Some worry alleged execution may damage peace deal, but most believe it will eventually be signed.
By Joe Wacha
At her roadside stall near the Palenga internal refugee camp, just a few kilometres south of Gulu, Phoebe Amuge was deep in conversation with her friends about the proposed peace deal between Uganda and the rebel Lord’s Resistance Army, LRA, in Juba, South Sudan.

Amuge admitted this was not the usual topic of discussion among her friends, but today their attention was on the news that the long-awaited signing of an agreement to end the conflict in the north was delayed again.

This time it was because rebel leader Joseph Kony reportedly executed another deputy commander – the recently appointed Okot Odhiambo.

News of Odhiambo’s alleged killing comes just months after Kony apparently executed his previous deputy, Vincent Otti, by firing squad in October, for insubordination.

Reasons for the latest reported execution remain unclear. But Odhiambo was reputedly the most ruthless of the LRA commanders, and there are suggestions that he was killed because he was opposed to signing a peace deal.

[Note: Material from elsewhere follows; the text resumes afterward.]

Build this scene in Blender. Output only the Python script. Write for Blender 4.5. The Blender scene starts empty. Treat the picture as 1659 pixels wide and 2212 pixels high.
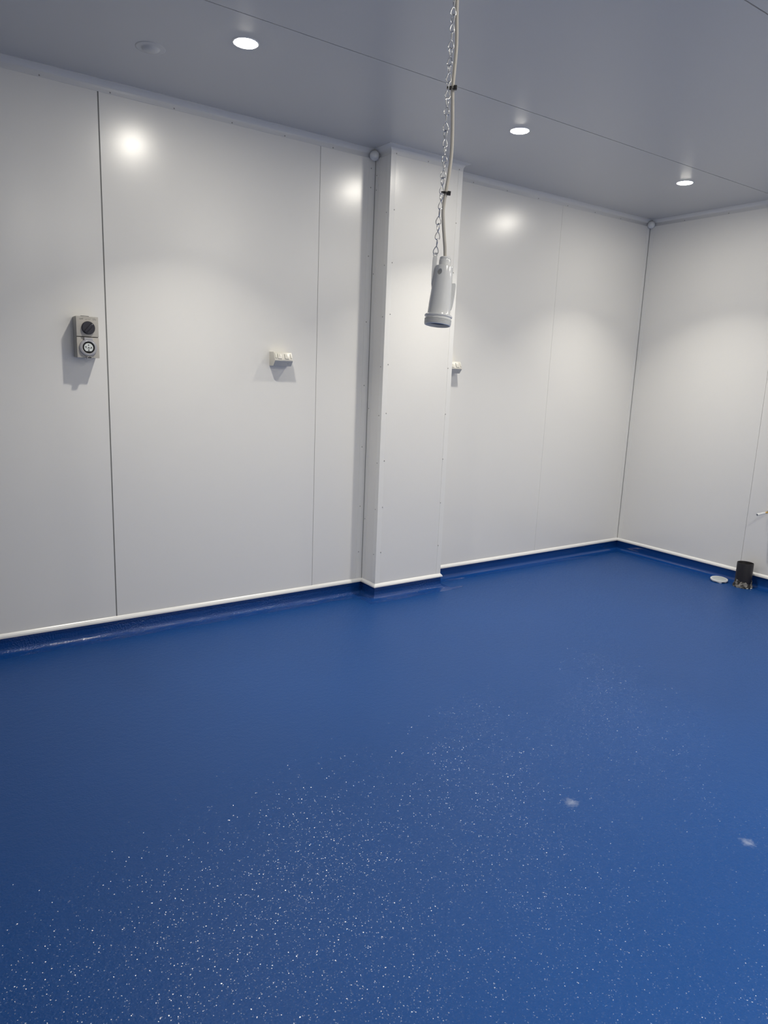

“This kind of development is indeed worrying,” said Amuge, “especially after seeing the process [move] really fast [during] the last few months of the negotiations.”

Florence Aguti, Amuge’s neighbour at a nearby stall, said she was dismayed when she heard that the peace deal signing was delayed again and that another rebel commander had allegedly been killed.

The women and their customers said they were now concerned that the reported killing would place yet more uncertainty over the talks.

“This man (Kony) forgets that he is also a beneficiary of our goodwill,” said a customer who asked not to be identified.

“How about if we also chose not to forgive him and treat him the way he is handling his commanders?”

Odhiambo was one of five LRA commanders indicted by the International Criminal Court, ICC, in July 2005 on a series of charges, including sexual enslavement, rape, murder and attacks against civilian population.

The ICC indictees were Kony, Otti , Odhiambo, Dominic Ongwen and Raska Lukwiya, who was killed in a clash with the Ugandan army.

Chris Owen Okoya, the local council representative of Palaro sub-county, which is Odhiambo’s birthplace, said he was upset by reports of the late commander’s death.

If Odhiambo’s death was true, Okoya said Kony may not be serious about peace.

While this latest LRA drama has dampened expectations about the peace deal, most people in the north believe it will eventually be signed.

Amuge was quick to note that at this point in the peace process, there is no turning back. She remained optimistic that Uganda has seen the last of the LRA rebellion.

Bishop Nelson Onono Onweng, of the Anglican Diocese of Northern Uganda, said Odhiambo’s reported death indicated that the LRA’s war was over.

Onweng said there soon would be no one left for Kony to work with, and, as a result, he would have to sign the peace pact.

“If you begin to kill everybody who is close with you, who will you work with?” he asked.

“It’s over. It is over, my brother. The.. LRA has come to an end. It’s finished.”

Onweng said Kony has wasted many opportunities and has few options left, “What will he be doing and who will be with him? I know he will sign the agreement, he has no other choice.”

Bosco Odongo, operator of a boda-boda motorcycle taxi in Lacor on the outskirts of Gulu, lamented Kony’s lack of reasoning and said he wished he could invite the LRA to return home.

“All this time, what has he been doing?” Odongo asked of Kony. “I wish the United Nations could [find a way] of reaching out the people in the bush and convince them to return home. That way the war and our worries would be no more,” he said.

“With the rainy season coming in full swing, our people want to settle to crop production and cease living as beggars.”

Joe Wacha is an IWPR-trained journalist who works in Gulu and Lira.